Short problem:
From the first line of the data below through the line bearing "return tuple(((x/255)/12.92 if", reproduce each line exactly; do not include pictures.

____________________

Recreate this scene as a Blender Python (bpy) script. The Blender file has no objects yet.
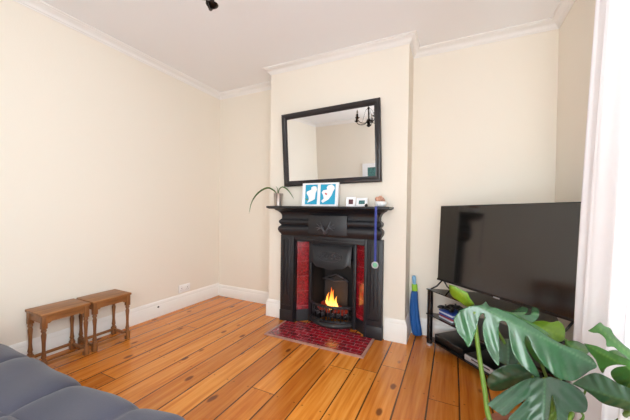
import bpy, bmesh, math, random
from mathutils import Vector, Matrix, geometry
random.seed(7)
SC = bpy.context.scene
COL = SC.collection
PI = math.pi

# ------------------------------------------------------------------ materials
def lin(c):
    return tuple(((x/255)/12.92 if x/255 <= .04045 else ((x/255+.055)/1.055)**2.4) for x in c) + (1,)

def pm(name, rgb, rough=.5, metal=0, bump=0, bscale=60, var=0, vscale=6, coat=0, sheen=0, spec=.5, trans=0, emis=None, estr=0):
    m = bpy.data.materials.new(name); m.use_nodes = True
    N = m.node_tree.nodes; L = m.node_tree.links
    b = N['Principled BSDF']
    b.inputs['Base Color'].default_value = lin(rgb)
    b.inputs['Roughness'].default_value = rough
    b.inputs['Metallic'].default_value = metal
    b.inputs['Specular IOR Level'].default_value = spec
    b.inputs['Coat Weight'].default_value = coat
    b.inputs['Sheen Weight'].default_value = sheen
    b.inputs['Transmission Weight'].default_value = trans
    if emis:
        b.inputs['Emission Color'].default_value = lin(emis); b.inputs['Emission Strength'].default_value = estr
    tc = N.new('ShaderNodeTexCoord')
    if bump:
        n = N.new('ShaderNodeTexNoise'); n.inputs['Scale'].default_value = bscale; n.inputs['Detail'].default_value = 4
        L.new(tc.outputs['Object'], n.inputs['Vector'])
        bp = N.new('ShaderNodeBump'); bp.inputs['Strength'].default_value = bump; bp.inputs['Distance'].default_value = .01
        L.new(n.outputs['Fac'], bp.inputs['Height']); L.new(bp.outputs['Normal'], b.inputs['Normal'])
    if var:
        n = N.new('ShaderNodeTexNoise'); n.inputs['Scale'].default_value = vscale; n.inputs['Detail'].default_value = 5
        L.new(tc.outputs['Object'], n.inputs['Vector'])
        r = N.new('ShaderNodeValToRGB'); c = lin(rgb)
        r.color_ramp.elements[0].position = .3; r.color_ramp.elements[1].position = .7
        r.color_ramp.elements[0].color = tuple(x*(1-var) for x in c[:3]) + (1,)
        r.color_ramp.elements[1].color = tuple(min(1, x*(1+var)) for x in c[:3]) + (1,)
        L.new(n.outputs['Fac'], r.inputs['Fac']); L.new(r.outputs['Color'], b.inputs['Base Color'])
    return m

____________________

Completed exercise:
Recreate this scene as a Blender Python (bpy) script. The Blender file has no objects yet.
import bpy, bmesh, math, random
from mathutils import Vector, Matrix, geometry
random.seed(7)
SC = bpy.context.scene
COL = SC.collection
PI = math.pi

# ------------------------------------------------------------------ materials
def lin(c):
    return tuple(((x/255)/12.92 if x/255 <= .04045 else ((x/255+.055)/1.055)**2.4) for x in c) + (1,)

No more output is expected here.